Blogger tonypark said...

What is it with liz and Tooheys New?

My brother is the only person I know who actually pays money to dring that stuff.

It's good that you drink VB.

Oh, and by the way, I still think you should spend the time you spend blogging writing a book.

Blogger Badger said...

Holy crap!

I loved the way you told this story, though. It was like a little mystery, but with a tragic ending. Except that YOU'RE okay, whew!

And Blackbird never suggests that I have a cocktail, but that's probably because she knows that by the time she gets to me, I've already had one.

Blogger Suse said...

Phew. Hold 'em close for a while. I think I'm holding you close too, in a sort of virtual, pretend, cybery, bloggy kinda way.

I also like that you finished your knitting on a ws row in the face of adversity.

(Sorry, flippant comment in horrible times. Kneejerk reaction.)

Blackbird - what a splendid idea. I was originally thinking martini but then noticed Badger down below and decided to go with a margherita.

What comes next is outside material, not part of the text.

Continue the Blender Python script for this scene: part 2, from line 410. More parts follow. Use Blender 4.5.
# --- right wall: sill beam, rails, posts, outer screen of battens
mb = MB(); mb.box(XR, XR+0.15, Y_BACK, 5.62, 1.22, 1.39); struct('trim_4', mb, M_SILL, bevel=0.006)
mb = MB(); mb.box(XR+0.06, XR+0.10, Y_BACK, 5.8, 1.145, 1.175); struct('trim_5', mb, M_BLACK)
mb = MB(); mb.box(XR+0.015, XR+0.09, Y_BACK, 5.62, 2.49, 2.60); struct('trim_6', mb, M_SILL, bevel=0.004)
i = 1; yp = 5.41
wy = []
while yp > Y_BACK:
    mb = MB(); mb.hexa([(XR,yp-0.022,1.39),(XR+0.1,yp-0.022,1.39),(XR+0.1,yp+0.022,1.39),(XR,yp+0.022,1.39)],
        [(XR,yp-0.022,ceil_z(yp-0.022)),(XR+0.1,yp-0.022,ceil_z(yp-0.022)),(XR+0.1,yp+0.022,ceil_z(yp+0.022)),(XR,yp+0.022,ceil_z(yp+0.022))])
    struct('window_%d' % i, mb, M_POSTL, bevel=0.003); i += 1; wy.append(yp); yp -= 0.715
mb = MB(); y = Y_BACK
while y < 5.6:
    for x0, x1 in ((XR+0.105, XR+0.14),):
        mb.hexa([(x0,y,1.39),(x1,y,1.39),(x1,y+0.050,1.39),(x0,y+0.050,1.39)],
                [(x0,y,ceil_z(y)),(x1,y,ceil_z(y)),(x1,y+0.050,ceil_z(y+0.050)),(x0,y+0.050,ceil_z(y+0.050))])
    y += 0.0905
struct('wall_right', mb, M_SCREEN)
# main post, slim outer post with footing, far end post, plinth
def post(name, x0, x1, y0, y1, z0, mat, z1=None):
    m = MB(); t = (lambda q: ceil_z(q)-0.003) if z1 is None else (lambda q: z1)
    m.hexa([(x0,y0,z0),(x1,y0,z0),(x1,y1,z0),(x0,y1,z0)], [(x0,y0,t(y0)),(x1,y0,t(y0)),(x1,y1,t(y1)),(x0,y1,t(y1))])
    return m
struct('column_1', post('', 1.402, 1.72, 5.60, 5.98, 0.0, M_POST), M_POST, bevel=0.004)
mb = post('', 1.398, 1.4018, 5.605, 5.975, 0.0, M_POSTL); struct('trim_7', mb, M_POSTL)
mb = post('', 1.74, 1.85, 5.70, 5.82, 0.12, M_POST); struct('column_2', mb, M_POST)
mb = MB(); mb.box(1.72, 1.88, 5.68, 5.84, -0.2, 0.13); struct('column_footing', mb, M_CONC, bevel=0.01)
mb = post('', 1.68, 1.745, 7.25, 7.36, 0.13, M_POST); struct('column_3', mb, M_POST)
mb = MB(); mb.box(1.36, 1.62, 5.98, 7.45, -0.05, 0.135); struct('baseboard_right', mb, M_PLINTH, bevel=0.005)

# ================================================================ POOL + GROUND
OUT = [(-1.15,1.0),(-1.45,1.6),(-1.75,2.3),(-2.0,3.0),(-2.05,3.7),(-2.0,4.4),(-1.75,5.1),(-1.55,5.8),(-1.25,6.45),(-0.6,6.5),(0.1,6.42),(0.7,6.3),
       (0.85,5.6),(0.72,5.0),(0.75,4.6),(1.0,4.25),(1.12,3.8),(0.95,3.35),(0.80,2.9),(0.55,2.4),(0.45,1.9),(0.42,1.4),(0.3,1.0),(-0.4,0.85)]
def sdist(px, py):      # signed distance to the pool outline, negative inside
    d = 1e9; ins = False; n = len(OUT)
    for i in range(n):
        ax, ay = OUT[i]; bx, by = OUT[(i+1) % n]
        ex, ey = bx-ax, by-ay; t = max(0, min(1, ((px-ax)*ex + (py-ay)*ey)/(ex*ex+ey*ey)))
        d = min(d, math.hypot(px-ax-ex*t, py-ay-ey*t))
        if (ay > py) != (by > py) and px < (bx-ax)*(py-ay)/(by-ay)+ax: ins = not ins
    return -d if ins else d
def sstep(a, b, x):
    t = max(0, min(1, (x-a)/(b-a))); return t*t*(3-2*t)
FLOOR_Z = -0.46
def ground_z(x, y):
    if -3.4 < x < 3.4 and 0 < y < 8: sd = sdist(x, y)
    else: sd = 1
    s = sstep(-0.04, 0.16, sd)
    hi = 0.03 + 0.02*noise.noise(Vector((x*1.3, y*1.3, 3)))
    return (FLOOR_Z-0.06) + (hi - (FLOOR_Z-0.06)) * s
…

Tony - I asked Liz about the New today and she came up with many valid excuses, including the fact that she likes other beers. Personally, I think it's a way for her to get over coming from Canberra.

Badger - dude, pour me that margherita, 'kay?

Hi Suse - no, really, I blogged so it wouldn't bug me any more and it doesn't (although I am MUCH more careful about where I stand on the platform now!)

Anonymous dorothy said...

Just wandered over from the Perfect Post awards. This is amazing. Thank you for writing it.